Direction -
Narrow the data below down to the lines containing "part".
-- BEGIN --
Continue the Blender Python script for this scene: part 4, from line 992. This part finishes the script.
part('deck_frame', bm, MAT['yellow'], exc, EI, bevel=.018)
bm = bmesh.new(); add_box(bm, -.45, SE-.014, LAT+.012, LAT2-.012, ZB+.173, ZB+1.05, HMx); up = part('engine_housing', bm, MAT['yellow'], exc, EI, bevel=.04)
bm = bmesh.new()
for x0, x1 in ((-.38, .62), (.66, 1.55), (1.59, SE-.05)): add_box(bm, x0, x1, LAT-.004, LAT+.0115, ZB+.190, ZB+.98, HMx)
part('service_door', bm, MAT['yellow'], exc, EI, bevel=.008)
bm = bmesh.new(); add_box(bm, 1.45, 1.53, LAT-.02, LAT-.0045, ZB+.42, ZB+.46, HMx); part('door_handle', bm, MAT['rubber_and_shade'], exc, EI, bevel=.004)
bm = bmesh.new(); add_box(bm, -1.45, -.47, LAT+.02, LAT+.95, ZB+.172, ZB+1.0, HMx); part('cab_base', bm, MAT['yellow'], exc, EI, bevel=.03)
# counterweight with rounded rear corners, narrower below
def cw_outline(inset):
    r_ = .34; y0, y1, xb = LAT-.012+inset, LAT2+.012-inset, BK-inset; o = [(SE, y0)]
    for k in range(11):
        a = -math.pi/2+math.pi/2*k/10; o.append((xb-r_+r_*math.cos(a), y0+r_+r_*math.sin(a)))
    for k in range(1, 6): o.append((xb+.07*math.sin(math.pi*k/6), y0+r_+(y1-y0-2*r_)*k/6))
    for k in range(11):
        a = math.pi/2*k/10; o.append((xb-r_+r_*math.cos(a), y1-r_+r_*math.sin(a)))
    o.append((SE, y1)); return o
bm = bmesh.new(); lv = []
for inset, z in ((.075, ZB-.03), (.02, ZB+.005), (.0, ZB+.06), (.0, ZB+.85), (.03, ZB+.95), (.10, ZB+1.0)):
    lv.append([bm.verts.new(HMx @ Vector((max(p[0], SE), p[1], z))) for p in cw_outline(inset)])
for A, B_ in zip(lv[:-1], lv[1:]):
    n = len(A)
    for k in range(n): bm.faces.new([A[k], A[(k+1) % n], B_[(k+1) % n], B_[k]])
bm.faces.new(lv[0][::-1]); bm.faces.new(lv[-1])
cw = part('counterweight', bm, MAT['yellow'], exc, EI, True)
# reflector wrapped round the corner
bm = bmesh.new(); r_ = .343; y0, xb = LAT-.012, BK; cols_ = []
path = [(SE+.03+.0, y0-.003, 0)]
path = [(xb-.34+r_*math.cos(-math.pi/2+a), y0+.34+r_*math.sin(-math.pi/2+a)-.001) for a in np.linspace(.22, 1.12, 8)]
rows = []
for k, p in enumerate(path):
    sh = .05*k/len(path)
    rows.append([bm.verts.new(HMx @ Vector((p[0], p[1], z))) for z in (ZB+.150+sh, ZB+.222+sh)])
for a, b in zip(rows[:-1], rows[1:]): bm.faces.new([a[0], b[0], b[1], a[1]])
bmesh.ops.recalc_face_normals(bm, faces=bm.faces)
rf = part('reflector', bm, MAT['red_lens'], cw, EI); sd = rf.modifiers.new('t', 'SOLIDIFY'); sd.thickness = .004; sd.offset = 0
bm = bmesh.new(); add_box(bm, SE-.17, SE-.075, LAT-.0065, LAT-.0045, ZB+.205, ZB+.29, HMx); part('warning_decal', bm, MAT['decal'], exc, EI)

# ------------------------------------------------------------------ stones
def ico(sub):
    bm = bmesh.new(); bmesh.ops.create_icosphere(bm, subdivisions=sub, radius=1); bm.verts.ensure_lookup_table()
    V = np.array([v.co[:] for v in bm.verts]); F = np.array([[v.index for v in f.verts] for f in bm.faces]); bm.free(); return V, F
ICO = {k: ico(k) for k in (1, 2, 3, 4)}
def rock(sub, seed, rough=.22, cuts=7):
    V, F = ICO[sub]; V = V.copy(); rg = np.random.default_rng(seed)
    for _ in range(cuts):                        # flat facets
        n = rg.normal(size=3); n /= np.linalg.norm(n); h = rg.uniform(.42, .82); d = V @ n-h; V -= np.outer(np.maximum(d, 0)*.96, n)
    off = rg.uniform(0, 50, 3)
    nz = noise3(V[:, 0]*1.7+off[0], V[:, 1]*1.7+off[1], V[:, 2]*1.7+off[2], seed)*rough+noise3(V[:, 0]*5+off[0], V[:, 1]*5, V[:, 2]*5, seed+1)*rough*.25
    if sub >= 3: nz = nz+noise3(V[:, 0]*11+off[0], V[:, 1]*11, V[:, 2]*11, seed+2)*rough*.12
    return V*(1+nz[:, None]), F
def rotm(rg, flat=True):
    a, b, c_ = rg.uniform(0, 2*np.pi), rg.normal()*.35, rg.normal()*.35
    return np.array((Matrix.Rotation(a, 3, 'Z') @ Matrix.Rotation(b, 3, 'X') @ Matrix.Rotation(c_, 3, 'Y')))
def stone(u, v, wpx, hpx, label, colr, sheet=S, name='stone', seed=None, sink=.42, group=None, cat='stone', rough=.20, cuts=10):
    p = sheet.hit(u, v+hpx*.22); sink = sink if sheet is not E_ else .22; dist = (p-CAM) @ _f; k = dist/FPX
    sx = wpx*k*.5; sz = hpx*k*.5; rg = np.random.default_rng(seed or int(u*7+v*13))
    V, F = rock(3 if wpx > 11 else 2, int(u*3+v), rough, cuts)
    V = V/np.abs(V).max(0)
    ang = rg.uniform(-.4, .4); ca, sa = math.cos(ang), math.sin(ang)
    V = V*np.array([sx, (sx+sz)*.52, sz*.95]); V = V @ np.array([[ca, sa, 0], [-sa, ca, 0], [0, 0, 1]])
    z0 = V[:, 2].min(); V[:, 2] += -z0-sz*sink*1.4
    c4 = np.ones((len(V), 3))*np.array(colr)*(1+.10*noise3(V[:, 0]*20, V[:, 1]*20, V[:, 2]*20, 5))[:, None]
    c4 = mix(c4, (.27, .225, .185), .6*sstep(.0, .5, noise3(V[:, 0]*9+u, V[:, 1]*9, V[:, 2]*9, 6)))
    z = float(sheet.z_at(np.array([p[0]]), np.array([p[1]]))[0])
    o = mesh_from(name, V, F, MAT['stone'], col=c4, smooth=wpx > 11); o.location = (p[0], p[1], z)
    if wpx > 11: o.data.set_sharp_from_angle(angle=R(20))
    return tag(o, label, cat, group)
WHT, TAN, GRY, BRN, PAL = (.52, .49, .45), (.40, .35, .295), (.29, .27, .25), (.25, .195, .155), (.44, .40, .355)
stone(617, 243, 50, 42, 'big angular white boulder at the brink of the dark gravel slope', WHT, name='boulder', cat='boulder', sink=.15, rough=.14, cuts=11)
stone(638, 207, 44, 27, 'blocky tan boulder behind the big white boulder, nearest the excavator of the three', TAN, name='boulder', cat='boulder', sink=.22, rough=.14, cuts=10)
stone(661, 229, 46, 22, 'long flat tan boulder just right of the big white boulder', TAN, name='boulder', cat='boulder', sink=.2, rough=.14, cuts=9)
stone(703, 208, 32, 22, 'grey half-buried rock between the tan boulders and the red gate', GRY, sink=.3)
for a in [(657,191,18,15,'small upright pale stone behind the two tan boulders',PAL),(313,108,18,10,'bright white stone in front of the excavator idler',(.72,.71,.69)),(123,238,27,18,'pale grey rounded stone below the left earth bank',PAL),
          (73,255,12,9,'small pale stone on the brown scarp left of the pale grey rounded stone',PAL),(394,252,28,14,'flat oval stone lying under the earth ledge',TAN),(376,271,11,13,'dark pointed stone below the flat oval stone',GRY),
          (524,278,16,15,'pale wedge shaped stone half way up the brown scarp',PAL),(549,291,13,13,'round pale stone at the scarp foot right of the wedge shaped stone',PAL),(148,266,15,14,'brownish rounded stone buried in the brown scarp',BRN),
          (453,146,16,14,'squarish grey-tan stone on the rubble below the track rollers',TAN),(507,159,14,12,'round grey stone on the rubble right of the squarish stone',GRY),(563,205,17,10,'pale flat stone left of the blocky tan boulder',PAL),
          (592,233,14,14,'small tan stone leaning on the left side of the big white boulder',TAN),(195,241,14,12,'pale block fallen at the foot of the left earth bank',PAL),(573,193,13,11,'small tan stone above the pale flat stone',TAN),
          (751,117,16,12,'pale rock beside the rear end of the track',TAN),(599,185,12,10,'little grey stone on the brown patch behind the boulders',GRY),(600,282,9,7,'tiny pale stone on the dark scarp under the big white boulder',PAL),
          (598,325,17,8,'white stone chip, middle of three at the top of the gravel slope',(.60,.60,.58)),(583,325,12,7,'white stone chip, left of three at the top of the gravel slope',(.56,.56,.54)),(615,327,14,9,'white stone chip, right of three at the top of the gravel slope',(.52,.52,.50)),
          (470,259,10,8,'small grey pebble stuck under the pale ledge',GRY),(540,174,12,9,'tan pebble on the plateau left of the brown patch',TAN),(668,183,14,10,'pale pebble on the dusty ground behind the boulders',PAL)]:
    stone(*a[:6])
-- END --
Right answer -
Continue the Blender Python script for this scene: part 4, from line 992. This part finishes the script.
part('deck_frame', bm, MAT['yellow'], exc, EI, bevel=.018)
bm = bmesh.new(); add_box(bm, -.45, SE-.014, LAT+.012, LAT2-.012, ZB+.173, ZB+1.05, HMx); up = part('engine_housing', bm, MAT['yellow'], exc, EI, bevel=.04)
part('service_door', bm, MAT['yellow'], exc, EI, bevel=.008)
bm = bmesh.new(); add_box(bm, 1.45, 1.53, LAT-.02, LAT-.0045, ZB+.42, ZB+.46, HMx); part('door_handle', bm, MAT['rubber_and_shade'], exc, EI, bevel=.004)
bm = bmesh.new(); add_box(bm, -1.45, -.47, LAT+.02, LAT+.95, ZB+.172, ZB+1.0, HMx); part('cab_base', bm, MAT['yellow'], exc, EI, bevel=.03)
cw = part('counterweight', bm, MAT['yellow'], exc, EI, True)
rf = part('reflector', bm, MAT['red_lens'], cw, EI); sd = rf.modifiers.new('t', 'SOLIDIFY'); sd.thickness = .004; sd.offset = 0
bm = bmesh.new(); add_box(bm, SE-.17, SE-.075, LAT-.0065, LAT-.0045, ZB+.205, ZB+.29, HMx); part('warning_decal', bm, MAT['decal'], exc, EI)